Back to our subject: Now I want to share with you two very special passages from two very special men. In the first we’re told that the treasure worth selling everything for is wisdom and understanding. And the man who tells us that, as you’ll recall from our last chapter, is the man who when he walked with God was the wisest man that ever lived; so if anybody ought to have a correct estimate of the value of wisdom and understanding it’s him. Our second passage complements our first and was written by a man whom God Himself tells us was “the finest man in all the earth;” and hopefully God telling us that will add a little extra weight to his counsel:

“Happy is the man that finds wisdom, and the man that gains understanding… Wisdom is more precious than rubies; and all the things thou canst desire are not to be compared to her… Getting wisdom is the most important thing you can do. Though it cost all you have, get understanding… whoever finds [wisdom] finds life.”  {Proverbs 3:13-15; 4:7; 8:35 KJV, NLT, NIV}

“Then the LORD asked Satan, “Have you noticed my servant Job? He is the finest man in all the earth” …This is what he says to all humanity: ‘The fear of the Lord is true wisdom; to forsake evil is real understanding.’”  {Job 1:8; 28:28 NLT}

I have one last passage I want to share; one that may vey well be the ultimate passage on selling all that we have to get “the pearl of great price.” You’ll notice that our title passage is found in it. And because it’s so undeniably challenging, I think it’s fitting that I follow it with our main passage from chapter one.

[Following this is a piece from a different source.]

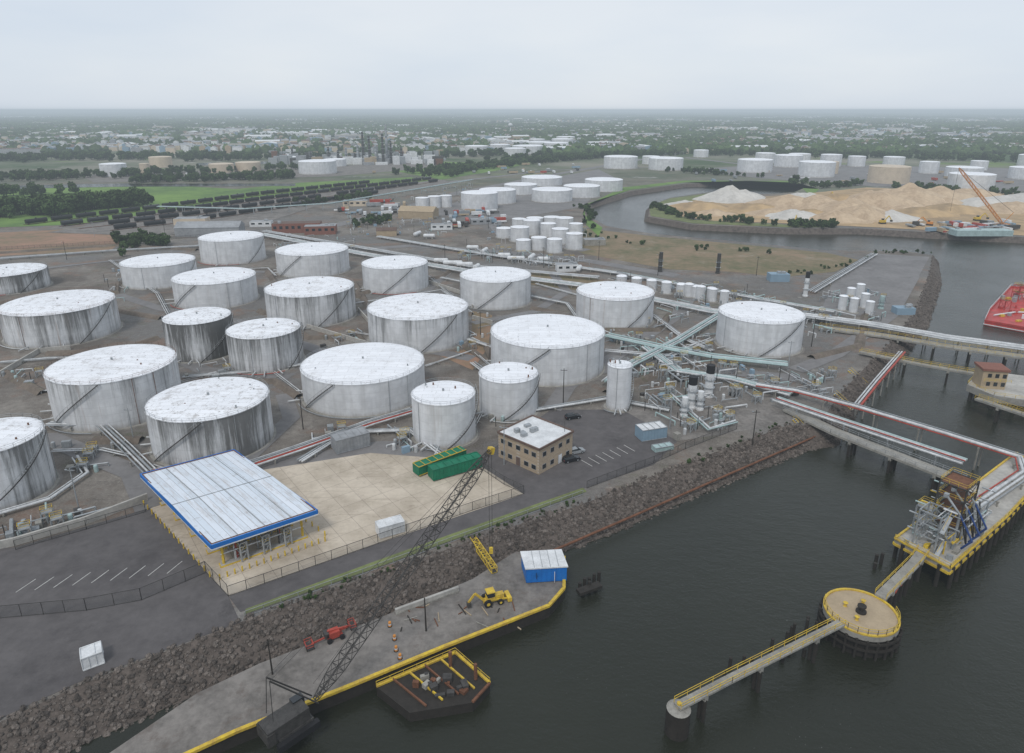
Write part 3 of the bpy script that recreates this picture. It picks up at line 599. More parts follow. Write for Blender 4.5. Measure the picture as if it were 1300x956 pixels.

“Great crowds were following Jesus. He turned and said to them, “If you want to be my follower you must love me more than your own father and mother, wife and children, brothers and sisters—yes, even more than your own life. Otherwise, you cannot be my disciple. And you cannot be my disciple if you do not carry your own cross and follow me. But don’t begin until you count the cost… you must give up everything you have to follow me. If you don’t you cannot be my follower!”  {Luke 14:25-28 & 33 NLT}

“On hearing this, many of his disciples said, “This is a hard teaching. Who can accept it.” …Aware that his disciples were grumbling about this, Jesus said to them… “those very words that I have spoken to you, they are spirit, and they are life.”  {John 6:60-63 NLT, NIV, KJV}

I think I should point something out: While Jesus truly means it when He says that we must love Him more than our “father and mother, wife and children, brothers and sisters,” it is at the same time a wonderful heavenly truth that the more we love Him the more we’ll love our “father and mother, wife and children, brothers and sisters,” and everyone else.